Contro tale nota viene presentato ricorso al Tar Lazio dalle seguenti associazioni:

  • A.D.E.P.P. – associazione degli enti previdenziali privati (di cui fa parte INARCASSA)
  • E.P.A.P. – ente di previdenza e assistenza pluricategoriale
  • C.N.P.R. – cassa nazionale di previdenza e assistenza a favore dei ragionieri e periti commerciali
  • E.P.P.I. – ente di previdenza dei periti industriali

Il Tar Lazio (Sezione Terza) con sentenza n. 966/2016,  rileva che la controversia ruota intorno alla interpretazione della “clausola di invarianza” finanziaria, introdotta nell’ambito delle modifiche operate l. n. 133/2011 alla l. n. 103/1996.

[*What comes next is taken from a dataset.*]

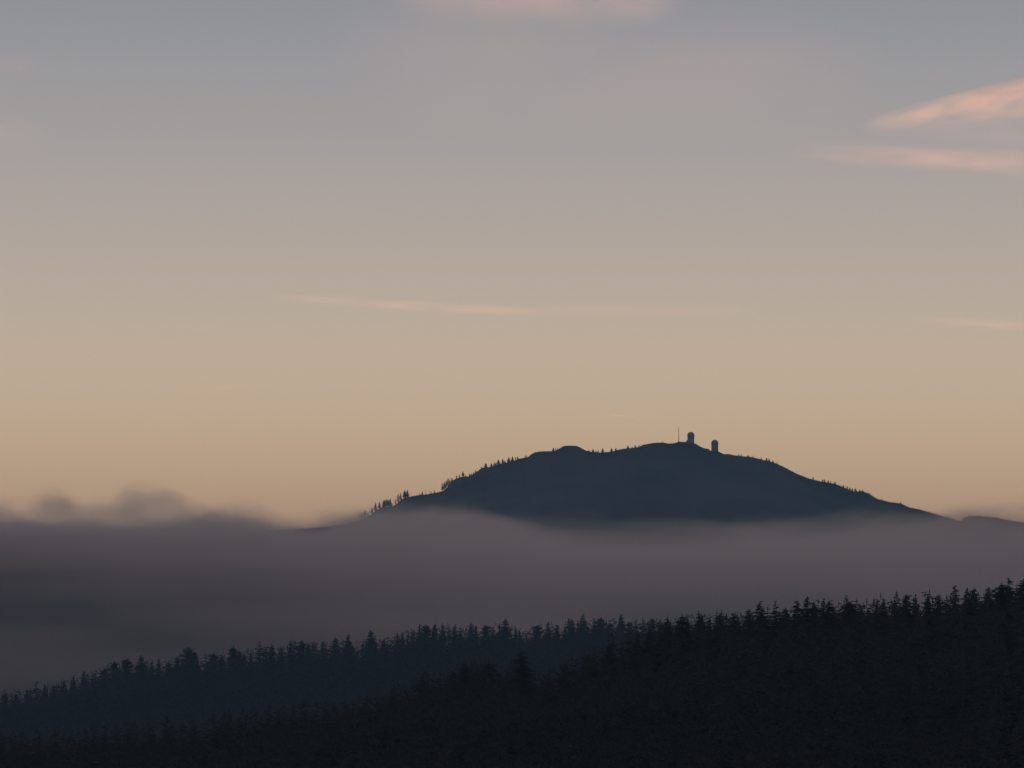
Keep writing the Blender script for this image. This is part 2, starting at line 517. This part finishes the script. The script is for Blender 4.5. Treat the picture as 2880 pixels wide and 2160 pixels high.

Nell’accogliere il ricorso presentato dalle associazioni chiarisce che:

“si verrebbe a determinare un’ingiustificabile ed insanabile disparità di trattamento che finirebbe per rendere, peraltro, recessiva la finalità normativa, ossia di garantire al libero professionista giovane che accede al sistema contributivo al termine dello svolgimento della propria attività professionale un trattamento pensionistico adeguato. E, infatti, il giovane professionista che svolgesse la propria attività professionale in favore di pubbliche amministrazioni godrebbe di un incremento del proprio montante individuale nella predetta parte dimezzato rispetto a quello del collega il quale, invece, svolgesse la propria attività esclusivamente in favore di soggetti privati, pur trattandosi delle medesime prestazioni professionali e consistendo la differenza esclusivamente nella caratterizzazione pubblica o privata delcommittente della prestazione professionale”.

Il Consiglio di Stato respinge il ricorso presentato successivamente dai ministeri, concordando così con il Tar, stabilendo definitivamente che non vi può essere una discriminazione, ai fini previdenziali,  tra il professionista che lavori per la pubblica amministrazione e quello che lavori per una committenza privata.